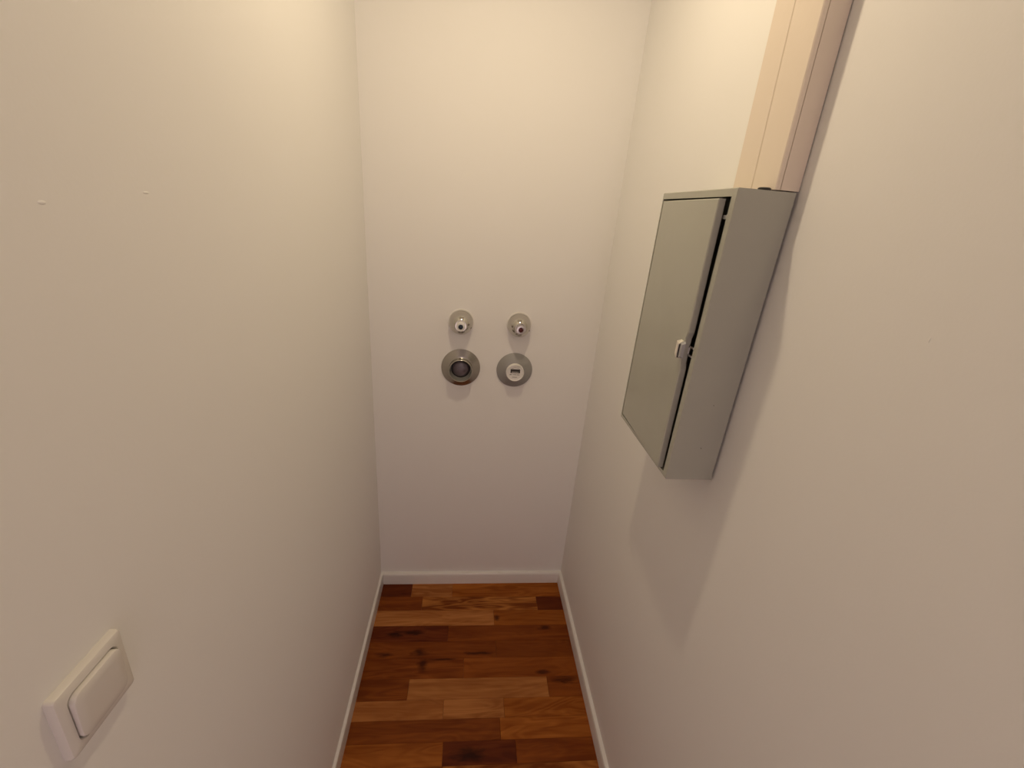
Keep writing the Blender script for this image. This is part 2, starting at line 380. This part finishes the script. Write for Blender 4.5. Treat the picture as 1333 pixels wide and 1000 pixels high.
r2 = thing('water_meter', 'round grey wall rosette with a small white meter dial in its centre', 'water meter', (0.186, YB, 1.0825))
cx, cz = 0.1860, 1.0825
bm = lathe([(.0680, 0), (.0692, .002), (.0685, .004), (.057, .0105), (.046, .016), (.037, .0195), (.0340, .0205), (.0335, .015)], cx, cz, YB, 96); obj('rosette', bm, SATIN, r2, smooth=40)
bm = lathe([(.0340, .015), (.0340, .034), (.0330, .0365), (.0308, .037), (.0295, .0355), (.0288, .0345), (0, .0345)], cx, cz, YB, 64); dial = obj('meter_dial', bm, WHITE, r2, smooth=40); dial['label'] = 'white plastic dial'
fy = YB - 0.0345
bm = box((cx-.0180, fy-.0010, cz+.0000), (cx+.0180, fy, cz+.0150)); d = obj('display_window', bm, INK, dial)
for k in range(5):
    bm = box((cx-.0120+.0052*k, fy-.0013, cz+.0020), (cx-.0088+.0052*k, fy-.0009, cz+.0052)); obj('digit_drum', bm, WHITE, dial)
bm = bmesh.new()                               # tiny illegible print under the window, and the arc above it
xk = cx-.020
for wd in (.004, .0025, 0, .003, .004, .0022, .0035, .003):
    if wd: add_box(bm, (xk, fy-.0003, cz-.0085+.0006*((xk*1e4)%2)), (xk+wd, fy+.0002, cz-.0055))
    xk += wd + .0020
for k in range(9):
    a = math.radians(40+100*k/8); a2 = math.radians(40+100*(k+.92)/8)
    if k == 8: break
    p = [(cx+rr*math.cos(t_), cz+rr*math.sin(t_)) for rr, t_ in ((.0215, a), (.0222, a), (.0222, a2), (.0215, a2))]
    add_loft(bm, [[(x_, fy+.0001, z_) for x_, z_ in p], [(x_, fy-.0003, z_) for x_, z_ in p]])
add_box(bm, (cx-.010, fy-.0003, cz-.0175), (cx+.008, fy+.0002, cz-.0162))
obj('dial_print', bm, INK, dial)

# small lumps and nicks in the wall paint
for wall, x, sgn, spots in (('wall_left', XL, 1, ((0.412, 1.626, .0040, .0018), (0.537, 1.637, .0050, .0012), (0.885, 1.604, .0025, .0020))), ('wall_right', XR, -1, ((0.4046, 1.5561, .0010, .0035),))):
    for y_, z_, ry, rz in spots:
        bm = bmesh.new(); q = lambda k, h: [(x + sgn*h, y_ + ry*k*math.cos(i*math.pi/6), z_ + rz*k*math.sin(i*math.pi/6)) for i in range(12)]
        add_loft(bm, [q(1, 0), q(.75, .0003), q(.3, .00045)])
        obj('paint_blemish', bm, WALL, bpy.data.objects[wall], smooth=60)

# ---------------------------------------------------------------- light switch on the left wall
sw = thing('light_switch', 'white square rocker light switch low on the left wall', 'light switch', (XL, 0.3038, 1.1865))
cy, cz = 0.3038, 1.1865
ROT = 0.045                                    # it sits a touch out of level
def rot(a, b): return cy + (a-cy) + ROT*(b-cz), b - ROT*(a-cy)
bm = bmesh.new()
def sq(h, r, x): return [(XL+x, *rot(a, b)) for a, b in rrect(cy, cz, h, h, r)]
add_loft(bm, [sq(.0382, .0030, 0), sq(.0380, .0030, .0055), sq(.0370, .0034, .0076), sq(.0340, .0040, .0090), sq(.0290, .0085, .0092), sq(.0283, .0090, .0078), sq(.0279, .0090, .0030)])
obj('cover_frame', bm, SWITCH, sw, smooth=35)
bm = bmesh.new()
def rk(h, r, x, tilt):
    return [(XL + x + tilt*(b-cz)/0.03, *rot(a, b)) for a, b in rrect(cy, cz, h, h, r)]
add_loft(bm, [rk(.0273, .0090, .0040, 0), rk(.0273, .0090, .0110, .0010), rk(.0268, .0090, .0124, .0011), rk(.0250, .0088, .0132, .0012), rk(.0180, .0080, .0135, .0012)])
obj('rocker', bm, SWITCH, sw, smooth=40)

== == ==

▶ Task brief
Transcribe the listing in full. Omit the pictures and keep every line exact.

▶ Task response
Keep writing the Blender script for this image. This is part 2, starting at line 380. This part finishes the script. Write for Blender 4.5. Treat the picture as 1333 pixels wide and 1000 pixels high.
r2 = thing('water_meter', 'round grey wall rosette with a small white meter dial in its centre', 'water meter', (0.186, YB, 1.0825))
cx, cz = 0.1860, 1.0825
bm = lathe([(.0680, 0), (.0692, .002), (.0685, .004), (.057, .0105), (.046, .016), (.037, .0195), (.0340, .0205), (.0335, .015)], cx, cz, YB, 96); obj('rosette', bm, SATIN, r2, smooth=40)
bm = lathe([(.0340, .015), (.0340, .034), (.0330, .0365), (.0308, .037), (.0295, .0355), (.0288, .0345), (0, .0345)], cx, cz, YB, 64); dial = obj('meter_dial', bm, WHITE, r2, smooth=40); dial['label'] = 'white plastic dial'
fy = YB - 0.0345
bm = box((cx-.0180, fy-.0010, cz+.0000), (cx+.0180, fy, cz+.0150)); d = obj('display_window', bm, INK, dial)
for k in range(5):
    bm = box((cx-.0120+.0052*k, fy-.0013, cz+.0020), (cx-.0088+.0052*k, fy-.0009, cz+.0052)); obj('digit_drum', bm, WHITE, dial)
bm = bmesh.new()                               # tiny illegible print under the window, and the arc above it
xk = cx-.020
for wd in (.004, .0025, 0, .003, .004, .0022, .0035, .003):
    if wd: add_box(bm, (xk, fy-.0003, cz-.0085+.0006*((xk*1e4)%2)), (xk+wd, fy+.0002, cz-.0055))
    xk += wd + .0020
for k in range(9):
    a = math.radians(40+100*k/8); a2 = math.radians(40+100*(k+.92)/8)
    if k == 8: break
    p = [(cx+rr*math.cos(t_), cz+rr*math.sin(t_)) for rr, t_ in ((.0215, a), (.0222, a), (.0222, a2), (.0215, a2))]
    add_loft(bm, [[(x_, fy+.0001, z_) for x_, z_ in p], [(x_, fy-.0003, z_) for x_, z_ in p]])
add_box(bm, (cx-.010, fy-.0003, cz-.0175), (cx+.008, fy+.0002, cz-.0162))
obj('dial_print', bm, INK, dial)

# small lumps and nicks in the wall paint
for wall, x, sgn, spots in (('wall_left', XL, 1, ((0.412, 1.626, .0040, .0018), (0.537, 1.637, .0050, .0012), (0.885, 1.604, .0025, .0020))), ('wall_right', XR, -1, ((0.4046, 1.5561, .0010, .0035),))):
    for y_, z_, ry, rz in spots:
        bm = bmesh.new(); q = lambda k, h: [(x + sgn*h, y_ + ry*k*math.cos(i*math.pi/6), z_ + rz*k*math.sin(i*math.pi/6)) for i in range(12)]
        add_loft(bm, [q(1, 0), q(.75, .0003), q(.3, .00045)])
        obj('paint_blemish', bm, WALL, bpy.data.objects[wall], smooth=60)

# ---------------------------------------------------------------- light switch on the left wall
sw = thing('light_switch', 'white square rocker light switch low on the left wall', 'light switch', (XL, 0.3038, 1.1865))
cy, cz = 0.3038, 1.1865
ROT = 0.045                                    # it sits a touch out of level
def rot(a, b): return cy + (a-cy) + ROT*(b-cz), b - ROT*(a-cy)
bm = bmesh.new()
def sq(h, r, x): return [(XL+x, *rot(a, b)) for a, b in rrect(cy, cz, h, h, r)]
add_loft(bm, [sq(.0382, .0030, 0), sq(.0380, .0030, .0055), sq(.0370, .0034, .0076), sq(.0340, .0040, .0090), sq(.0290, .0085, .0092), sq(.0283, .0090, .0078), sq(.0279, .0090, .0030)])
obj('cover_frame', bm, SWITCH, sw, smooth=35)
bm = bmesh.new()
def rk(h, r, x, tilt):
    return [(XL + x + tilt*(b-cz)/0.03, *rot(a, b)) for a, b in rrect(cy, cz, h, h, r)]
add_loft(bm, [rk(.0273, .0090, .0040, 0), rk(.0273, .0090, .0110, .0010), rk(.0268, .0090, .0124, .0011), rk(.0250, .0088, .0132, .0012), rk(.0180, .0080, .0135, .0012)])
obj('rocker', bm, SWITCH, sw, smooth=40)